[Scene script records]
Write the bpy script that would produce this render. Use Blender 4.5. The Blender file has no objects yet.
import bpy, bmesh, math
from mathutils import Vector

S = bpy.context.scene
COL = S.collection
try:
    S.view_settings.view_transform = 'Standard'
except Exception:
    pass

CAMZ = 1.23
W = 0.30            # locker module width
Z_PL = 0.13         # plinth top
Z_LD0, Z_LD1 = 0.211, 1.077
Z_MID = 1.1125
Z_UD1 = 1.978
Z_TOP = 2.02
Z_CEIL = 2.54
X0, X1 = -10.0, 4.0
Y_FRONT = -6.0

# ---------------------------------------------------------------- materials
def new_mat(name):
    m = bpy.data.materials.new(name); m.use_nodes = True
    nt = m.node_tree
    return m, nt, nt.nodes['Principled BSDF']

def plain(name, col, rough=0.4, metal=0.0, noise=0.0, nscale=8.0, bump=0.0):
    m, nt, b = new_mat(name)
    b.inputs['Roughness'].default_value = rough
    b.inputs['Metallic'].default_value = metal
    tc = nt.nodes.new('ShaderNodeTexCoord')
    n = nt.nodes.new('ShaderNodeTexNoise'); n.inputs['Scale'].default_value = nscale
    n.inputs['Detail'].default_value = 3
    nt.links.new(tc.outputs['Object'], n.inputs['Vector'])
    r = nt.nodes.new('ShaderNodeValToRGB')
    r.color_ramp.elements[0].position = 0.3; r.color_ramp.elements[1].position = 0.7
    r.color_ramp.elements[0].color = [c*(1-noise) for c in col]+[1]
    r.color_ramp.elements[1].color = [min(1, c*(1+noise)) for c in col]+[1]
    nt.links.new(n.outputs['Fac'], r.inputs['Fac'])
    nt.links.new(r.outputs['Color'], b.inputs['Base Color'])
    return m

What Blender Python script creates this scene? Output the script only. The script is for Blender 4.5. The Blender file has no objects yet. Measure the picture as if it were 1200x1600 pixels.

## Problem
Take the lines above from the first through the one containing "return m, nt, nt.nodes['Principled BSDF']" and reproduce them exactly; include nothing else.

## Task response
Write the bpy script that would produce this render. Use Blender 4.5. The Blender file has no objects yet.
import bpy, bmesh, math
from mathutils import Vector

S = bpy.context.scene
COL = S.collection
try:
    S.view_settings.view_transform = 'Standard'
except Exception:
    pass

CAMZ = 1.23
W = 0.30            # locker module width
Z_PL = 0.13         # plinth top
Z_LD0, Z_LD1 = 0.211, 1.077
Z_MID = 1.1125
Z_UD1 = 1.978
Z_TOP = 2.02
Z_CEIL = 2.54
X0, X1 = -10.0, 4.0
Y_FRONT = -6.0

# ---------------------------------------------------------------- materials
def new_mat(name):
    m = bpy.data.materials.new(name); m.use_nodes = True
    nt = m.node_tree
    return m, nt, nt.nodes['Principled BSDF']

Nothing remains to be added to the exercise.